(174d) Implicit Water Model of Ionic Surfactant Micelles

We propose an implicit-solvent model for the simulation of self-assembly of alkali metal dodecyl sulfate micelles. Association of amphiphilic molecules entails multiple time- and length scales. Spontaneous self-assembly of ionic surfactants at low concentrations is currently computationally intractable for atomistic models with explicit solvent. In this work, atomistic Molecular Dynamics (MD) simulations of headgroup and Na counterions are

performed in order to coarse grain the headgroup ion and to trace out the solvent degrees of freedom.

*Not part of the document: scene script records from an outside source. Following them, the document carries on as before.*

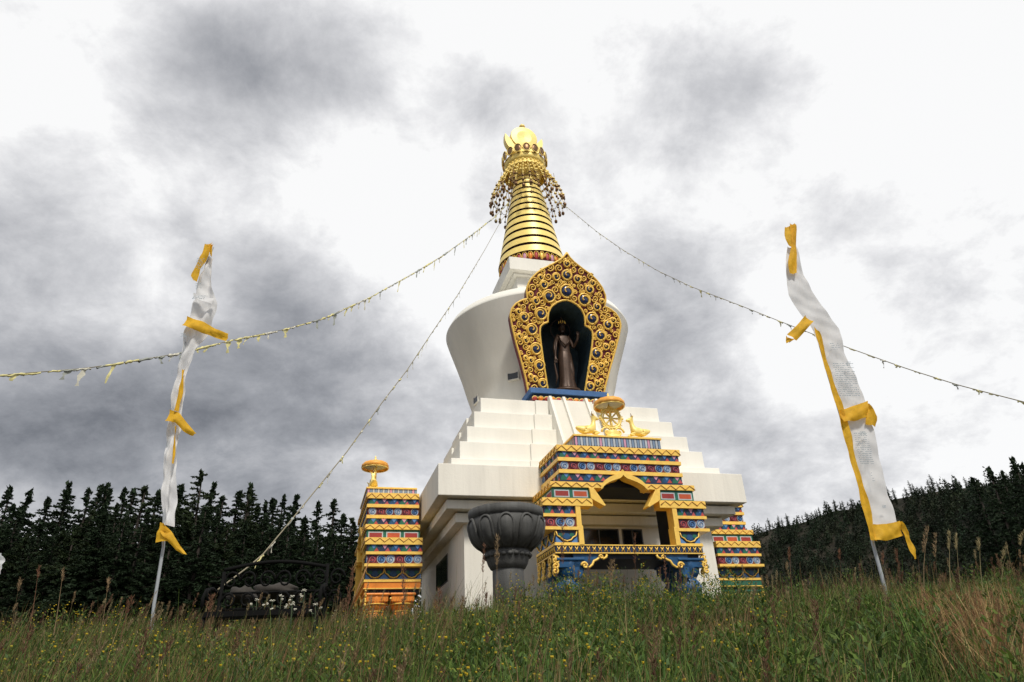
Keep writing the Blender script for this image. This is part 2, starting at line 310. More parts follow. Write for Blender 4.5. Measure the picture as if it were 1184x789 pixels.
# little vents in the bulb
for uu, zz in ((-2.55, 15.35), (-3.95, 15.0), (2.35, 14.62)):
    R_ = rad(zz); a = math.asin(max(-1, min(1, uu/R_)))
    M = Matrix.Translation((R_*math.sin(a), -R_*math.cos(a), zz)) @ Matrix.Rotation(a, 4, 'Z')
    b = MB(); b.box(-.29, .29, -.03, .1, -.25, .25, GLASS)
    fr = .04
    for q in ((-.33, .33, -.06, .1, .25, .25+fr), (-.33, .33, -.06, .1, -.25-fr, -.25), (-.33, -.29, -.06, .1, -.25, .25), (.29, .33, -.06, .1, -.25, .25)): b.box(*q, BULB)
    b.v = [tuple(M @ Vector(p)) for p in b.v]; b.build('vent', stupa)
grime(WHITE2, .06); grime(BULB, .07)
# harmika
b = MB(); b.box(-1.5, 1.5, -1.5, 1.5, 20.1, 22.66, WHITE2); b.box(-1.75, 1.75, -1.75, 1.75, 22.62, 22.78, WHITE2); b.box(-2.08, 2.08, -2.08, 2.08, 22.74, 23.6, WHITE2); b.box(-1.6,1.6,-1.6,1.6,23.6,23.72,WHITE2); b.build('harmika', stupa, bevel=.02)
# lotus drum under the rings
drum = MB(); drum.lathe([(1.75, 23.6), (1.95, 23.65), (1.98, 24.25), (1.7, 24.3)], (0, 0, 0), MAROON, 48)
dr = drum.build('lotus_drum', stupa)
pet = MB(); cc = [ORANGE, SWR, REDF, PINK, GOLD]
for i in range(36):
    a = 2*PI*i/36; c = Vector((math.cos(a)*1.99, math.sin(a)*1.99, 0)); M = Matrix.Rotation(a, 3, 'Z')
    for row, zz in enumerate((23.98,)):
        pet.sph(c+Vector((0, 0, zz)), .16, cc[(i*2+row) % 5], 8, 6, .5, .8, 1.65, M)
        pet.tube([c+Vector((0, 0, zz))+M @ Vector((.07, .15*math.cos(t), .27*math.sin(t))) for t in np.linspace(-.6, PI+.6, 9)], .025, GOLD, 4)
pet.build('lotus_petals', dr)
# spire: dark core and gold rings
core = MB(); core.lathe([(2.02, 24.25), (.70, 31.45)], (0, 0, 0), DARKM, 48); core.build('spire_core', stupa)
NR = 13; zb, zt = 24.3, 31.3
hs = [1.0-.035*i for i in range(NR)]; tot_ = sum(hs); z = zb
for i in range(NR):
    h = hs[i]/tot_*(zt-zb); t0 = (z-zb)/(zt-zb); t1 = (z+h*.69-zb)/(zt-zb)
    r_a = 2.12+(.80-2.12)*t0; r_b = 2.12+(.80-2.12)*t1; h2 = h*.69
    b = MB(); b.lathe([(r_a, z), (r_b, z+h2)], (0, 0, 0), GOLDB, 96); b.lathe([(r_b, z+h2), (r_b-.12, z+h2+.001)], (0, 0, 0), DARKM, 96, False); b.lathe([(r_a-.13, z+.001), (r_a, z)], (0, 0, 0), DARKM, 96, False); b.build('spire_ring', stupa)
    z += h
# crown band, net and pendants
cr = MB(); cr.lathe([(.75, 31.3), (1.1, 31.7), (1.22, 32.2), (1.36, 32.25), (1.42, 32.7), (1.2, 32.78), (.9, 33.0), (.7, 33.5), (.45, 33.6), (.0, 33.62)], (0, 0, 0), GOLDB, 48); crown = cr.build('crown', stupa)
for i in range(16):
    a = 2*PI*(i+.5)/16; M = Matrix.Rotation(a, 3, 'Z'); c = Vector((math.cos(a)*1.47, math.sin(a)*1.47, 32.98))
    b = MB(); b.sph(c, .30, BRONZE, 12, 8, .28, .8, 1.1, M)
    b.tube([c+M @ Vector((.05, .25*math.cos(t), .34*math.sin(t))) for t in np.linspace(0, 2*PI, 15)], .035, GOLDB, 5)
    b.sph(c+Vector((0, 0, .37)), .06, GOLDB, 6, 5); b.build('crown_plate', crown)
net = MB(); tips = []
def skirt(t):    # t 0..1 top -> bottom
    return 1.30+1.15*math.sin(t*PI/2*.96)**1.15*(.35+.65*t)**.5, 32.2-2.75*t**1.05
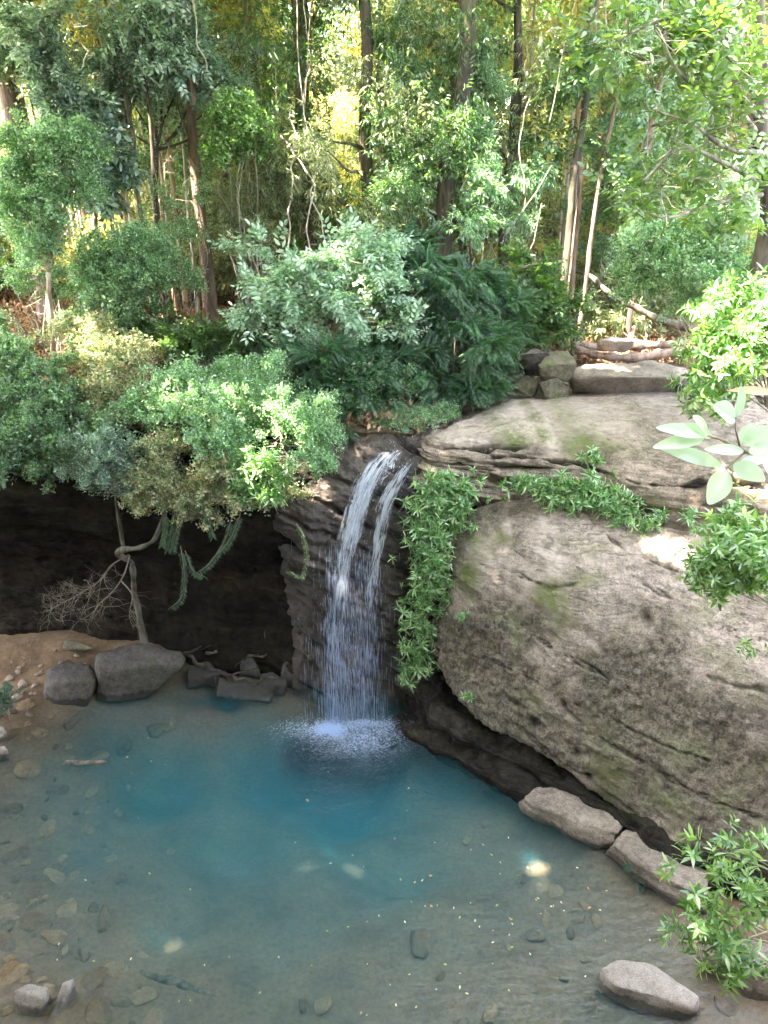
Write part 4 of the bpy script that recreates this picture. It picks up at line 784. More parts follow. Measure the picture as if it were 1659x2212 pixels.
# ------------------------------------------------------------------ trees
def stem(m, pts, rad, n=40, k=9, wob=.2): m.tube(cr(pts, n), cr(np.array(rad, float), n), k, wob)
def mktree(name, base, top, r0, bark, label, cat='tree', bend=.012, clumps=None, n=0, kind='cloud', leaf='mid', size=.5, seed=0, limbs=True, group=None, r1=.5, **kw):
    base = np.array(base, float); t = thing(name, label, cat, base, group); m = MB(); P = path(base-[0, 0, .4], top, 26, bend, seed)
    m.tube(P, np.linspace(r0*1.0, r0*r1, 26)*(1+.7*np.exp(-np.linspace(0, 26, 26))), 10, .25)
    rr = np.random.default_rng(seed+100)
    if clumps and limbs:
        for c, rad in clumps[:14]:
            i = int(np.clip(np.argmin(np.abs(P[:, 2]-(c[2]-.8*rad[2]))), 3, 25)); L = np.linalg.norm(c-P[i])
            if L > .15: m.tube(path(P[i], np.array(c), 9, .12, seed+i), np.linspace(max(r0*.35, .012), .006, 9), 6)
    m.build('trunk', bark, t, smooth=True)
    if clumps: foliage('crown', clumps, n, kind, M[leaf], size, t, **kw)
    return t
def ground_pt(u, v, Y): p = W(u, v, Y); return np.array([p[0], p[1], float(gz_(p[0], p[1]))])
def vclumps(P, n, r, seed, spread=.5, z0=None, z1=None):
    rr = np.random.default_rng(seed); out = []
    for i in range(n):
        z = rr.uniform(z0, z1); j = np.argmin(np.abs(P[:, 2]-z)); rad = r*rr.uniform(.6, 1.3)
        out.append((P[j]+np.array([rr.normal()*spread, rr.normal()*spread, 0]), (rad, rad, rad*rr.uniform(.9, 1.8))))
    return out
def vinetree(u, v, Y, r0, bark, label, lean=0., seed=0, nc=12, rc=.55, z0=6., z1=13., n=1100, kind='long', leaf='mid', size=.29, spread=.5, canopy=True, cn=420, bend=.012, H=17, ccy=0):
    b = ground_pt(u, v, Y); top = b+np.array([lean, .3, H-b[2]]); P = np.linspace(b, top, 40)
    c = vclumps(P, nc, rc, seed, spread, z0, z1) if nc else []
    t = mktree('forest_tree', b, top, r0, bark, label, clumps=c, n=n, kind=kind, leaf=leaf, size=size, seed=seed, bend=bend, droop=.5, gap=.6, inner=.2, limbs=seed not in (11, 12, 13)) if nc else mktree('forest_tree', b, top, r0, bark, label, seed=seed, bend=bend)
    if canopy:
        rr = np.random.default_rng(seed+7); cc = []
        for i in range(9): rad = rr.uniform(1.0, 1.9); cc.append((np.array([top[0]+rr.normal()*1.9, top[1]+rr.normal()*1.7+ccy, rr.uniform(13.8, 19.5)]), (rad, rad, rad*.7)))
        foliage('canopy', cc, cn, 'cloud', M['mid'], .8, t, gap=.0, inner=.1)
    return t
VT = [
 (20, 190, 17.5, .30, 'bark_brown', 'thick reddish-brown trunk at the upper left, largest trunk in the forest', 0, 0, dict(nc=10, rc=.6, leaf='blue', kind='broad', size=.42, z0=9, z1=14, n=830)),
 (262, 700, 15.0, .07, 'bark_dark', 'slim dark-stemmed tree with a round mint-green crown left of the tall brown trunk', 0, 1, dict(nc=0, canopy=False, H=8)),
 (296, 450, 16.5, .07, 'bark_grey', 'thin grey tree with a dark fork, centre of the upper left thicket', .1, 2, dict(nc=5, leaf='blue', kind='broad', z0=10, z1=13, n=332)),
 (322, 450, 16.2, .05, 'bark_dark', 'thin black-barked stem beside the thin grey forked tree', .5, 3, dict(nc=5, leaf='blue', kind='broad', z0=10, z1=13, n=332)),
 (440, 500, 16.5, .12, 'bark_brown', 'straight brown trunk left of the pale broad-leaved shrub', 0, 4, dict(nc=6, leaf='blue', kind='broad', z0=9, z1=12.5, n=598)),
 (545, 200, 20, .16, 'bark_brown', 'brown trunk high between the straight brown trunk and the liana-hung one', 0, 5, dict(nc=10, z0=7, z1=13, leaf='mid')),
 (655, 250, 17.5, .2, 'bark_brown', 'tree smothered in hanging creepers behind the looping lianas', 0, 6, dict(nc=22, z0=6.5, z1=14, leaf='dark', n=2327, rc=.65)),
 (790, 300, 16.5, .14, 'bark_dark', 'straight black trunk near the middle, wrapped in narrow leaves', .0, 7, dict(nc=22, z0=7, z1=13, leaf='mid', n=1995, spread=.8)),
 (935, 400, 16.0, .19, 'bark_dark', 'heavy dark leaning trunk thick with vines above the waterfall', .9, 8, dict(nc=22, z0=7.5, z1=14, leaf='dark', n=2492, spread=.7, bend=.02)),
 (1100, 400, 17.0, .12, 'bark_dark', 'dark trunk right of the heavy leaning one', 0, 9, dict(nc=14, z0=8, z1=13.5, leaf='mid', n=1330)),
 (1212, 700, 15.8, .085, 'bark_dark', 'blackish stem of the twin trunks at the creek, leftmost of the close group', .1, 10, dict(nc=9, z0=8.3, z1=11, leaf='dark', kind='broad', size=.35, n=997, spread=.8)),
 (1228, 700, 16.0, .07, 'bark_brown', 'rusty stem of the twin trunks at the creek, close behind the blackish one', -.1, 11, dict(nc=8, z0=10, z1=14, leaf='mid', n=598)),
 (1244, 700, 15.6, .05, 'bark_brown', 'thin orange-brown stem leaning right beside the twin creek trunks', .5, 12, dict(nc=3, z0=10, z1=13, leaf='mid', n=165, H=13, canopy=False)),
 (1362, 690, 16.2, .07, 'bark_brown', 'slim brown trunk standing behind the slanting fallen trunk', -.1, 13, dict(nc=8, z0=8.6, z1=11.5, leaf='fineg', kind='broad', n=798, spread=.7)),
 (1265, 300, 24., .24, 'bark_orange', 'pink-orange barked gum with a forked limb, bright against the yellow leaves', .4, 14, dict(nc=4, z0=13, z1=15, leaf='yellow', n=199, bend=.06, H=20)),
 (1220, 200, 27., .10, 'bark_white', 'left of the two bright white poles high behind the creek', 0, 15, dict(nc=3, z0=15, z1=18, leaf='yellow', n=133, H=22)),
 (1240, 200, 27.6, .10, 'bark_white', 'right of the two bright white poles high behind the creek', 0, 16, dict(nc=3, z0=15, z1=18, leaf='yellow', n=133, H=22)),
 (1600, 300, 18., .07, 'bark_orange', 'thin rusty trunk just left of the dark mottled one at the upper right', 0, 17, dict(nc=9, z0=9, z1=14, leaf='yellow', n=665)),
]
for (u, v, Y, r0, bk, lab, lean, sd_, kw) in VT: vinetree(u, v, Y, r0, M[bk], lab, lean, sd_+1, **kw)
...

The water-implicit ion interaction potential takes explicitly hydration barriers into account.

For the parameterization of the implicit model of the surfactant tails, we use Grand Canonical Monte Carlo simulations with histogram reweighting techniques.

The matching objectives for the coarse-graining procedure are agreement between simulation and experimental results with regard to their thermodynamic and structural quantities of NaDS micelles. In particular, we seek to reproduce the critical micelle concentration (cmc) and the aggregation number of the resulting micelles. Using this methodology,

we investigate the counterion impact on the micellization process by exchanging Na by Li and K ions. The cmc, aggregation numbers and the degree of counterion binding were obtained for all systems (Li-, Na-, and KDS). The results are in good agreement with experimental results and with recent atomistic MD simulations at high surfactant loadings. The computational methodology can be extended to

other ionic surfactants, including lipids and provides an important step towards large-scale simulations for the study of self-assembly of surfactant molecules.